_Required task_: Copy every line from the data below in which the string "scene" can be found.

_Information provided_:
##########

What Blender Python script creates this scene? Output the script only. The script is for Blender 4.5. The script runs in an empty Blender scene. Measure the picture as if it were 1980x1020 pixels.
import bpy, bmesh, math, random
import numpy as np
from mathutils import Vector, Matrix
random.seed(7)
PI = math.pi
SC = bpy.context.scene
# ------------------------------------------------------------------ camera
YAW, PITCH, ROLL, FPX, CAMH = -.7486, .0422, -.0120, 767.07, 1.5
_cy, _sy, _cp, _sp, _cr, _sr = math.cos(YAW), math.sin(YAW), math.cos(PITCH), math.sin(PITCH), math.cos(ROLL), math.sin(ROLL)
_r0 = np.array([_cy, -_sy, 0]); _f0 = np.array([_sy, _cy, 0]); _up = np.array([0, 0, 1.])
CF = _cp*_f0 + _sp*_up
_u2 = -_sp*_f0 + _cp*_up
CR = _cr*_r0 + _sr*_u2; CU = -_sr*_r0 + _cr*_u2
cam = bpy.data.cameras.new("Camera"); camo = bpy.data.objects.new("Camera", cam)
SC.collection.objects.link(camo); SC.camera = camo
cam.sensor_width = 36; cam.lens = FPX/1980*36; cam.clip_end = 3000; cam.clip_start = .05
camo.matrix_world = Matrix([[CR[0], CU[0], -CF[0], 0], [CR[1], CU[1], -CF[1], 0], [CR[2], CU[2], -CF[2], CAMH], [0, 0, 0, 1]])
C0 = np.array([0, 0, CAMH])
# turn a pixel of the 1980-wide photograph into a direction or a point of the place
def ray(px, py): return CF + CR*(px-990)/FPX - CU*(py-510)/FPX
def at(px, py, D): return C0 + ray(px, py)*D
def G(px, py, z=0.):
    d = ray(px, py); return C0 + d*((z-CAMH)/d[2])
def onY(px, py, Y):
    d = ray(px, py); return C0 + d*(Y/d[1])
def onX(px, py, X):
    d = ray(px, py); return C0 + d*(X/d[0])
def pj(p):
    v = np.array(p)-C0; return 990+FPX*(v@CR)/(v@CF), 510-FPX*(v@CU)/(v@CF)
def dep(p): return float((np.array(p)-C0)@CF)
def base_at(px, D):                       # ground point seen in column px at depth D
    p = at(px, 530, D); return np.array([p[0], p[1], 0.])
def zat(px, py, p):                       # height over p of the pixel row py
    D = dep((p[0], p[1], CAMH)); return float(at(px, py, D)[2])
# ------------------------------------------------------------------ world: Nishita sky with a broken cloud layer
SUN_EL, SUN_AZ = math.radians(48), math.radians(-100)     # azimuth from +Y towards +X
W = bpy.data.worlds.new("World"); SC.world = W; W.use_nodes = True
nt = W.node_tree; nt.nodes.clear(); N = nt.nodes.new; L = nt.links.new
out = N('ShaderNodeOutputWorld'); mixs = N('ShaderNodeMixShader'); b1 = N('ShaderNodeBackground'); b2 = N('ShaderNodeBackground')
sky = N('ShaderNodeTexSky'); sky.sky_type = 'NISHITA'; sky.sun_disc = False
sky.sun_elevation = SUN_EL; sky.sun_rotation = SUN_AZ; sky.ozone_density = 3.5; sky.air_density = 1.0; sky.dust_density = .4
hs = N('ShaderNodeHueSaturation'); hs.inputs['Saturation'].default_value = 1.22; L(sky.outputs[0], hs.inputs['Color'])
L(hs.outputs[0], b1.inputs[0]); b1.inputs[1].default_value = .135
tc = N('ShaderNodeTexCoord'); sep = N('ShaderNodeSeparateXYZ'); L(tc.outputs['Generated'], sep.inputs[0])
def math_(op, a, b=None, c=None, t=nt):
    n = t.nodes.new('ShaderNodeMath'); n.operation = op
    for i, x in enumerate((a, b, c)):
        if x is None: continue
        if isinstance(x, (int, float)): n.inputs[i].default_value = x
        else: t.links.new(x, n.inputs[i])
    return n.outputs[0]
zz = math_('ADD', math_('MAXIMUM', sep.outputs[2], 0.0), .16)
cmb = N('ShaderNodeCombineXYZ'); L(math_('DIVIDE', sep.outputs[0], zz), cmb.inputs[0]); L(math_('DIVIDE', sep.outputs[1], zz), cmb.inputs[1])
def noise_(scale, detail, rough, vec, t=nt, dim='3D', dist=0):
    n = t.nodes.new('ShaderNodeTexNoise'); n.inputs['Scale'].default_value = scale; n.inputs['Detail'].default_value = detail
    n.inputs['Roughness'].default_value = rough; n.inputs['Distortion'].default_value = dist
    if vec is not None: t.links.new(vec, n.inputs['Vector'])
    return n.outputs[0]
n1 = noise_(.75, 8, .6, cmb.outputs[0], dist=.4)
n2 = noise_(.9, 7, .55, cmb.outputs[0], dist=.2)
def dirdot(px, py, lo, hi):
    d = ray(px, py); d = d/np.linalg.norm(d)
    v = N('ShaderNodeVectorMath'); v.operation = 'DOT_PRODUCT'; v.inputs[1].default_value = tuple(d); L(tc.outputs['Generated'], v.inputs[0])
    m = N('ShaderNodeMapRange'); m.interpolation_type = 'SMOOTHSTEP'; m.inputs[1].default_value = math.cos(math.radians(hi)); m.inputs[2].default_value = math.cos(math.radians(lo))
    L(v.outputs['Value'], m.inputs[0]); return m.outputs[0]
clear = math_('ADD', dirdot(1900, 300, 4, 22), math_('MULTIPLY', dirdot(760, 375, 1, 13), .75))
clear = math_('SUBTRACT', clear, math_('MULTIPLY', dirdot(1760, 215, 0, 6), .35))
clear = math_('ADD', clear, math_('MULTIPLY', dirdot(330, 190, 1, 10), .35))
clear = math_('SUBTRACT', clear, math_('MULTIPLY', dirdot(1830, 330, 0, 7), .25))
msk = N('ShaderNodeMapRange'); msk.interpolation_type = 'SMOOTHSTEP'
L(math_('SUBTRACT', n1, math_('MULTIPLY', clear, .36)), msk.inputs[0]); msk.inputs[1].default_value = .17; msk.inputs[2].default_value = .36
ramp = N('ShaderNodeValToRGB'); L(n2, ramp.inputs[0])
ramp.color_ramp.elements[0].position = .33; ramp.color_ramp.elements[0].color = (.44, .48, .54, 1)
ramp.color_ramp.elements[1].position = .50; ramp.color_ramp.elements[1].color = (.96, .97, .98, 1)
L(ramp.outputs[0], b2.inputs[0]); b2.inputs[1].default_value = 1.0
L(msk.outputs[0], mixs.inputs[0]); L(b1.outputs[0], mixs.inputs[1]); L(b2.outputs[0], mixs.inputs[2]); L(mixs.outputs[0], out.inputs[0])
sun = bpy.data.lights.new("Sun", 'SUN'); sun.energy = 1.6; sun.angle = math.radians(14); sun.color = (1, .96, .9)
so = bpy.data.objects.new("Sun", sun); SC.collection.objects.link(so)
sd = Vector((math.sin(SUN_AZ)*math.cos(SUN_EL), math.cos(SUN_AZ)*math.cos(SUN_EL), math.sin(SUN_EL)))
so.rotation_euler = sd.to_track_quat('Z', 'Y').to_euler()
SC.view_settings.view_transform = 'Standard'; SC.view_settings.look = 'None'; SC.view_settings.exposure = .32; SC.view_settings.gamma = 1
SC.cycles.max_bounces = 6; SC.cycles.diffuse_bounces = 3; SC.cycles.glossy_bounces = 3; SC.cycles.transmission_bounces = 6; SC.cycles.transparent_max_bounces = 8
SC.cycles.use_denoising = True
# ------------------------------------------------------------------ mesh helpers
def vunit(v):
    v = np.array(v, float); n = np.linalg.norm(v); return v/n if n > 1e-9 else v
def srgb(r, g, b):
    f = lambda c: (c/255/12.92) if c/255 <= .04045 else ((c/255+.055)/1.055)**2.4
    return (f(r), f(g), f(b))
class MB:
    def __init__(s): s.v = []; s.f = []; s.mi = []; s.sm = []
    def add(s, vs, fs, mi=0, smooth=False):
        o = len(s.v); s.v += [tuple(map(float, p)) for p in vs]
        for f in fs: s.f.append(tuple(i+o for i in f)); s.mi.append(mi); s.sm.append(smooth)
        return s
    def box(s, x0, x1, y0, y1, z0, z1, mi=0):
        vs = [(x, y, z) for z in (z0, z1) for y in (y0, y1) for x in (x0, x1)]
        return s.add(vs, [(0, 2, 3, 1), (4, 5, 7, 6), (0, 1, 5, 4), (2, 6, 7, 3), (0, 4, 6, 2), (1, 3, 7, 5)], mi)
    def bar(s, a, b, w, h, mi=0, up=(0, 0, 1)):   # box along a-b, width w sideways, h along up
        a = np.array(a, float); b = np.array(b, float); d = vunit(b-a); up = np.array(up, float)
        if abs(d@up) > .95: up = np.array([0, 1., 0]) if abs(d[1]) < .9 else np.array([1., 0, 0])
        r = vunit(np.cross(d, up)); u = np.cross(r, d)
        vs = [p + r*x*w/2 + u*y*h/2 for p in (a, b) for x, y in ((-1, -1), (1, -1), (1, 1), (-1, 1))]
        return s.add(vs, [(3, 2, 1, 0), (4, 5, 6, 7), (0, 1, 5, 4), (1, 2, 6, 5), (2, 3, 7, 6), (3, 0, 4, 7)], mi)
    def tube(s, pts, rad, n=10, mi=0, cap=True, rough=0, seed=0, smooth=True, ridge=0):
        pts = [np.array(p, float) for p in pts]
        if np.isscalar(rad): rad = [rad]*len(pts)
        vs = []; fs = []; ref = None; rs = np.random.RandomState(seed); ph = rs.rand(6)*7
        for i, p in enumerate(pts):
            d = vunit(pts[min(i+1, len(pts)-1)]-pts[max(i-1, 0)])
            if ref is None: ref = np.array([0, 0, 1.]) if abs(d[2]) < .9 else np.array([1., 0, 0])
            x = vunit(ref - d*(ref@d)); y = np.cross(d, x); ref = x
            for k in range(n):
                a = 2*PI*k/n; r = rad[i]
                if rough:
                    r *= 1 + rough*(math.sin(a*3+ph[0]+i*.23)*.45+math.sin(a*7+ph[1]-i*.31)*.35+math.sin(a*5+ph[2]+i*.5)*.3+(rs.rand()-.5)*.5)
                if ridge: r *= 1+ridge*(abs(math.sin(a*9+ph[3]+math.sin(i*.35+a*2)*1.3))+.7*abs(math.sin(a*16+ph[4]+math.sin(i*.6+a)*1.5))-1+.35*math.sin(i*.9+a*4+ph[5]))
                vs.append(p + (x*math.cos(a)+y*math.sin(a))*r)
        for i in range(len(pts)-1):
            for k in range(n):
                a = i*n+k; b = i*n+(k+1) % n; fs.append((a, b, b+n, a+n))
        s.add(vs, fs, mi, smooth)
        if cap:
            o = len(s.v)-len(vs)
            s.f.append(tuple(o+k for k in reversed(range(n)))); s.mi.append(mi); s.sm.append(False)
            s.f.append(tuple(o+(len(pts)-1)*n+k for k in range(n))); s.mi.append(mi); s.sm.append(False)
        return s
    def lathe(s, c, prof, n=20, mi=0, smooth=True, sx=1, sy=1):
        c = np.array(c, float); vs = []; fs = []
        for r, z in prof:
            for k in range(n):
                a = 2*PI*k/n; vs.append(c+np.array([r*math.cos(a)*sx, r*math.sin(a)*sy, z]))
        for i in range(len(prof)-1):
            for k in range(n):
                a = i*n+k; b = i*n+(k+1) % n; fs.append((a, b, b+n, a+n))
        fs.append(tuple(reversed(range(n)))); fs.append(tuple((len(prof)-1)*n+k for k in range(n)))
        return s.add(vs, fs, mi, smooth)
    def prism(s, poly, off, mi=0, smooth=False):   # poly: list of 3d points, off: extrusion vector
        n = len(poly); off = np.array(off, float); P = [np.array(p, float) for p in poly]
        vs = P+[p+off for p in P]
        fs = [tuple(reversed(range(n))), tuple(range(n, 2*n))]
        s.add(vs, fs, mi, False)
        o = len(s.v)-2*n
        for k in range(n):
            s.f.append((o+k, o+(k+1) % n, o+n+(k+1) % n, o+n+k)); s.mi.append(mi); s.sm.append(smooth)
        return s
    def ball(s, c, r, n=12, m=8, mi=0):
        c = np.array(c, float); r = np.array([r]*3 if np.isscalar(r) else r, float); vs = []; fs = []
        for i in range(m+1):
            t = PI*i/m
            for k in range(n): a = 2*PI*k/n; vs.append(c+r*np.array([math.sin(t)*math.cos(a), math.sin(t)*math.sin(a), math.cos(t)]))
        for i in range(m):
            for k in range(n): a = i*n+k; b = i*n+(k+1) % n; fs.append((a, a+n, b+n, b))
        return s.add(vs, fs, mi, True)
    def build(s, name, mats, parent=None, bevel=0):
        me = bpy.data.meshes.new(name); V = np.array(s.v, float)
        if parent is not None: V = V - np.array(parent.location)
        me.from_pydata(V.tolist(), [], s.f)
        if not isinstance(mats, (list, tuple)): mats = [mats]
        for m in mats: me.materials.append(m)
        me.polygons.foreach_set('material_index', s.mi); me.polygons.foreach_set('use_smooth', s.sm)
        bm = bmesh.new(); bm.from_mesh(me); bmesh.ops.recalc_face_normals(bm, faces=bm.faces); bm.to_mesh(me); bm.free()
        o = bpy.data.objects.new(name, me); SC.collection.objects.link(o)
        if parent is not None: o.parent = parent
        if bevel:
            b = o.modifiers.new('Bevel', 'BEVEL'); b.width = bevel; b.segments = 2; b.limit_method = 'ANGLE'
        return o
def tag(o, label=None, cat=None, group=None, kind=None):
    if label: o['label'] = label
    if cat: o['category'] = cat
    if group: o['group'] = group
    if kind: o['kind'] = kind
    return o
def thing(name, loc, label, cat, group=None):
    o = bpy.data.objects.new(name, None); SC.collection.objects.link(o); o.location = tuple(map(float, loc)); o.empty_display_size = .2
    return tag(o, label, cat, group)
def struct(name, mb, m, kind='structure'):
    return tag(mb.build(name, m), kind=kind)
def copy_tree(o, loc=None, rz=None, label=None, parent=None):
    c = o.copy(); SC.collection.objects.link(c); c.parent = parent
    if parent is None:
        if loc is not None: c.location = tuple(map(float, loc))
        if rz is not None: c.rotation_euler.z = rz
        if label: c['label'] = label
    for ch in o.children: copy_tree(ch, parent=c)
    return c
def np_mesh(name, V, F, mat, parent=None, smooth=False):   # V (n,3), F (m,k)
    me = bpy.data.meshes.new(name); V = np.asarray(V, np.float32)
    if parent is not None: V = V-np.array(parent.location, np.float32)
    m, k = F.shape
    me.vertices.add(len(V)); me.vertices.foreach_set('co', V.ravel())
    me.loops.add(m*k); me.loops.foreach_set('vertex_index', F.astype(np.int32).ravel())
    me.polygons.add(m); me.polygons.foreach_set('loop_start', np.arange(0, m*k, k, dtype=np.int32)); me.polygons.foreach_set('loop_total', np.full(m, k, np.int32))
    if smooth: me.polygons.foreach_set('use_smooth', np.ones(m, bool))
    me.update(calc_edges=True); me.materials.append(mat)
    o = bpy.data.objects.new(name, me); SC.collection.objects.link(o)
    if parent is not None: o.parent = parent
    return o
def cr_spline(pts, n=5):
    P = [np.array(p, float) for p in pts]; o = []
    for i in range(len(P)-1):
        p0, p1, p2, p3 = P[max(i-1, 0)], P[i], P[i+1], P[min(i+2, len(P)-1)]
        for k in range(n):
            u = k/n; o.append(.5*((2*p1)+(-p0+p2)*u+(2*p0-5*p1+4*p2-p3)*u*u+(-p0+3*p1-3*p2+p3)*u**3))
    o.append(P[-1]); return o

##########

_Right answer_:
What Blender Python script creates this scene? Output the script only. The script is for Blender 4.5. The script runs in an empty Blender scene. Measure the picture as if it were 1980x1020 pixels.
SC = bpy.context.scene